10/5/2014 12:00:00 AM

The Assumption Gallery will be teaming up for a third time with Georgette Bourgeois to present an exhibition of her work entitled RENAISSANCE. Eight paintings created by the New Brunswick–based artist, who was born and grew up in Moncton, will be on view in September and October 2014.

 

Bourgeois’s art reflects her interest in the history and evolution of Acadia, and this collection in particular symbolizes the strength of the Acadian Renaissance. With her choice of primary yellows, reds and blues and the effects of light in her canvases, she strives to reflect the radiance, fortitude and vitality of the Acadian people in the period spanning 1900 to 1930.

 

“In creating the RENAISSANCE series, I wanted to take a contemporary approach to portraying the magnificent historical buildings built between 1900 and 1930 in the new section of the Village historique acadien, near Caraquet,” says Bourgeois. “I sought to come up with images that capture these buildings from dramatic angles.

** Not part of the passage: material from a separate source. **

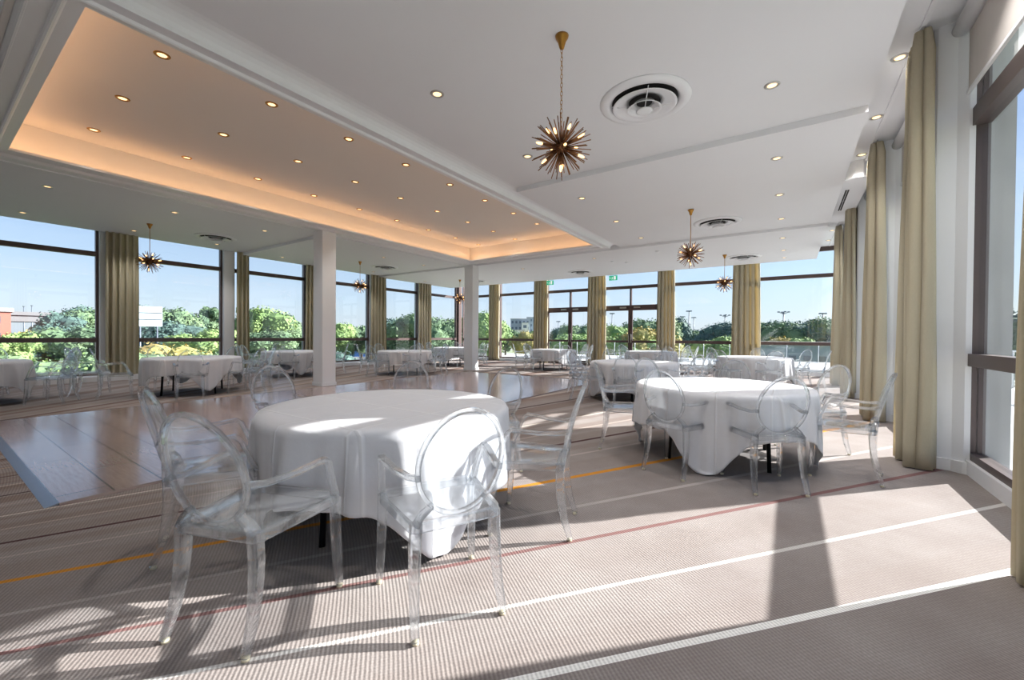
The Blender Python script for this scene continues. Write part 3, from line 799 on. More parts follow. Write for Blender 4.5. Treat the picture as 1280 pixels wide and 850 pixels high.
# ------------------------------------------------------------------ tables and tablecloths
TR = 0.84
def table(x, y, label, rot=0.0):
    r = empty('round_table', (x, y, 0), rot); tag(r, label, 'table', 'round banquet tables')
    MB().lathe([(0, 0.715), (TR - 0.02, 0.715), (TR - 0.008, 0.72), (TR - 0.008, 0.735), (TR - 0.015, 0.74), (0, 0.74)], seg=48).build('table_top', M['board'], r)
    for k in range(4):
        a = PI / 4 + k * PI / 2; c, s = math.cos(a), math.sin(a)
        MB().tube([(0.58 * c, 0.58 * s, 0.715), (0.62 * c, 0.62 * s, 0.0)], (0.017), sect='rect').build('leg', M['blackmetal'], r)
    MB().tube([(-0.36, -0.36, 0.69), (0.36, 0.36, 0.69)], 0.015, 6).build('cross_brace', M['blackmetal'], r)
    return r
def tablecloth(x, y, label, tip_deg, hang=0.42, tip=0.73, seed=0):
    """square cloth over the round top: corner tips at tip_deg + 90 k"""
    rnd = random.Random(seed)
    NT_, NR, NH = 240, 10, 22
    V = []; F = []
    phs = [rnd.uniform(0, 6.28) for _ in range(6)]
    for i in range(NT_):
        th = 2 * PI * i / NT_; u = (th - math.radians(tip_deg))
        c4 = (0.5 + 0.5 * math.cos(4 * u))
        L = hang + (tip - hang) * c4 ** 2.8 + 0.012 * math.sin(7 * th + phs[0])
        # fold amplitude: flat tip panels flanked by deep folds
        for j in range(NR):
            rr = TR * (j + 1) / NR * (1.0 if j < NR - 1 else 0.995)
            z = 0.7455 + 0.001 * math.sin(9 * rr + 3 * th) * (j / NR)
            V.append((rr * math.cos(th), rr * math.sin(th), z - (0.004 if j == NR - 1 else 0)))
        for j in range(1, NH + 1):
            h = j / NH; dz = L * h
            amp = 0.052 * (1 - math.exp(-dz * 5.0))
            w = (0.50 * math.sin(8 * u + PI / 2 + phs[1] * .3) + 0.36 * math.sin(17 * th + phs[2]) * (1 - 0.5 * c4) + 0.26 * math.sin(29 * th + phs[3] + 2 * dz) * (1 - .6 * c4) + 0.14 * math.sin(43 * th + phs[4]))
            rr = TR + 0.012 + amp * (w + 0.35) + 0.03 * dz
            rr -= 0.05 * c4 ** 3 * h
            sw = 0.03 * math.sin(5 * u + phs[5]) * h * (1 - c4 * .5)
            zz = 0.74 - 0.010 * min(1, dz * 30) - dz
            if zz < 0.012:
                rr += (0.012 - zz) * 0.8; zz = 0.012 + 0.004 * (math.sin(20 * th) + 1)
            V.append((rr * math.cos(th + sw), rr * math.sin(th + sw), zz))
    V.append((0, 0, 0.7455)); top = len(V) - 1; W = NR + NH
    for i in range(NT_):
        k = (i + 1) % NT_
        F.append((top, i * W, k * W))
        for j in range(W - 1): F.append((i * W + j, i * W + j + 1, k * W + j + 1, k * W + j))
    o = MB().add(V, F, True).build('tablecloth', M['cloth'], None, (x, y, 0))
    sm = o.modifiers.new('thickness', 'SOLIDIFY'); sm.thickness = 0.003; sm.offset = 1
    tag(o, label, 'tablecloth', 'white square tablecloths')
    return o

# ------------------------------------------------------------------ acrylic armchair
def chair_meshes():
    d = {}
    d['fleg'] = {}
    for s in (-1, 1):
        d['fleg'][s] = MB().tube([(s * .238, .212, .452), (s * .240, .214, .30), (s * .245, .222, .12), (s * .250, .232, .012)], [(.022, .022), (.0205, .0205), (.018, .018), (.0145, .0145)], sect='rect', smooth=False, up=(0, 1, 0)).mesh('leg', M['acrylic'])
    d['rleg'] = {}
    for s in (-1, 1):
        d['rleg'][s] = MB().tube([(s * .180, -.198, .462), (s * .184, -.194, .36), (s * .188, -.202, .25), (s * .193, -.222, .13), (s * .199, -.262, .012)], [(.023, .026), (.023, .026), (.021, .024), (.018, .020), (.014, .015)], sect='rect', smooth=False, up=(0, 1, 0)).mesh('leg', M['acrylic'])
    def cap(x, y): return MB().tube([(x, y, 0.0), (x, y, 0.014)], 0.0145, 10).mesh('foot_pad', M['cap'])
    d['cap'] = {(s, f): cap(s * (.250 if f else .196), .232 if f else -.258) for s in (-1, 1) for f in (0, 1)}
    # seat outline, front rounded and slightly wider
    out = []
    def arc(cx, cy_, r, a0, a1, n=5):
        for i in range(n + 1):
            a = math.radians(a0 + (a1 - a0) * i / n); out.append((cx + r * math.cos(a), cy_ + r * math.sin(a)))
    arc(.195, .18, .055, 0, 90); arc(-.195, .18, .055, 90, 180); arc(-.165, -.17, .04, 180, 270); arc(.165, -.17, .04, 270, 360)
    m = MB(); n = len(out)
    V = [(x, y, .462 - .012 * math.exp(-((x / .14) ** 2 + (y / .15) ** 2))) for x, y in out] + [(x * .55, y * .55, .453) for x, y in out] + [(0, 0, .449)]
    F = [(i, (i + 1) % n, n + (i + 1) % n, n + i) for i in range(n)] + [(n + i, n + (i + 1) % n, 2 * n) for i in range(n)]
    V2 = [(x, y, z - .006) for x, y, z in V]; o = len(V)
    m.add(V + V2, F + [tuple(reversed([q + o for q in f])) for f in F] + [(i, i + o, (i + 1) % n + o, (i + 1) % n) for i in range(n)], True)
    d['seat'] = m.mesh('seat', M['panel'])
    rail = [(x, y, .448 - (.012 if abs(y) < .12 else 0.0)) for x, y in out]
    d['rail'] = MB().tube(rail, (.008, .024), closed=True, sect='rect', smooth=False).mesh('seat_rail', M['acrylic'])
    # oval back
    def bp(x, z): return (x, -.212 - .27 * (z - .48) + .55 * x * x, z)
    cz, a_, b_ = .715, .188, .232
    oval = []
    for i in range(40):
        t = 2 * PI * i / 40
        oval.append(bp(a_ * math.cos(t) * (1 - .04 * math.sin(t)), cz + b_ * math.sin(t)))
    d['rim'] = MB().tube(oval, (.010, .012), closed=True, sect='rect', smooth=False, up=(0, 1, 0)).mesh('back_rim', M['acrylic'])
    m = MB(); V = []; R_ = 6
    for j in range(1, R_ + 1):
        for i in range(40):
            t = 2 * PI * i / 40; k = j / R_ * .97
            V.append(bp(a_ * k * math.cos(t), cz + b_ * k * math.sin(t)))
    V.append(bp(0, cz)); F = []
    for j in range(R_ - 1):
        for i in range(40): k = (i + 1) % 40; F.append((j * 40 + i, j * 40 + k, (j + 1) * 40 + k, (j + 1) * 40 + i))
    F += [(len(V) - 1, i, (i + 1) % 40) for i in range(40)]
    V2 = [(x, y + .006, z) for x, y, z in V]; o = len(V); L_ = (R_ - 1) * 40
    m.add(V + V2, F + [tuple(reversed([q + o for q in f])) for f in F] + [(L_ + i, L_ + i + o, L_ + (i + 1) % 40 + o, L_ + (i + 1) % 40) for i in range(40)], True)
    d['back'] = m.mesh('backrest', M['panel'])
    d['strut'] = {}; d['arm'] = {}
    for s in (-1, 1):
        q = bp(s * .118, .535)
        d['strut'][s] = MB().tube([(s * .182, -.200, .455), (s * .16, -.206, .495), (q[0], q[1], q[2])], [(.013, .025), (.012, .023), (.010, .017)], sect='rect', smooth=False, up=(0, 1, 0)).mesh('back_strut', M['acrylic'])
        p = bp(s * .186, .665)
        d['arm'][s] = MB().tube([(p[0], p[1], p[2]), (s * .205, -.17, .652), (s * .235, -.06, .655), (s * .258, .05, .668), (s * .264, .098, .672), (s * .262, .125, .650), (s * .252, .165, .56), (s * .243, .205, .462)],
                                [(.011, .014), (.014, .012), (.017, .011), (.018, .011), (.018, .013), (.017, .013), (.017, .012), (.018, .014)], sect='rect', smooth=False).mesh('armrest', M['acrylic'])
    return d
CM = chair_meshes()
def make_chair(caps):
    r = empty('acrylic_armchair')
    def ob(nm_, me, par=r):
        o = bpy.data.objects.new(nm_, me); COL.objects.link(o); o.parent = par; return o
    ob('seat', CM['seat']); ob('seat_rail', CM['rail'])
    b = ob('backrest', CM['back']); ob('back_rim', CM['rim'], b)
    for s in (-1, 1):
        for f, k in ((1, 'fleg'), (0, 'rleg')):
            l = ob('leg', CM[k][s])
            if caps: ob('foot_pad', CM['cap'][(s, f)], l)
        ob('back_strut', CM['strut'][s]); ob('armrest', CM['arm'][s])
    return r
protos = {True: None, False: None}
def chair(x, y, face_deg, label, caps, group):
    """face_deg: direction the sitter looks"""
    if protos[caps] is None: c = protos[caps] = make_chair(caps)
    else: c = copy_tree(protos[caps])
    c.location = (x, y, 0); c.rotation_euler = (0, 0, math.radians(face_deg - 90))
    tag(c, label, 'chair', group)
    return c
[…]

When light strikes them, it produces intensely dark shadows and gives them their own personality.”

 

Bourgeois works mainly with oils in a figurative style. The themes she chooses evoke Acadia, from its beginning, before and after the Deportation of 1755, to the contemporary Acadia, whose history has thrust it onto the international stage.

 

“Acadia really gets my creative juices flowing. I paint it because it’s inside me, it’s part of my soul. I firmly believe that an artist’s vision can help define the community’s identity. And in this quest for identity, I want to focus on the evolution, intellectual journey and social status experienced by the Acadians,” she adds.

 

Bourgeois has been profoundly influenced by celebrated American painter Edward Hopper, especially as regards his treatment of light and shadows on typical 1930s American architecture. She has shown her work in Louisiana, France and Canadaand has over 50 solo exhibitions to her credit.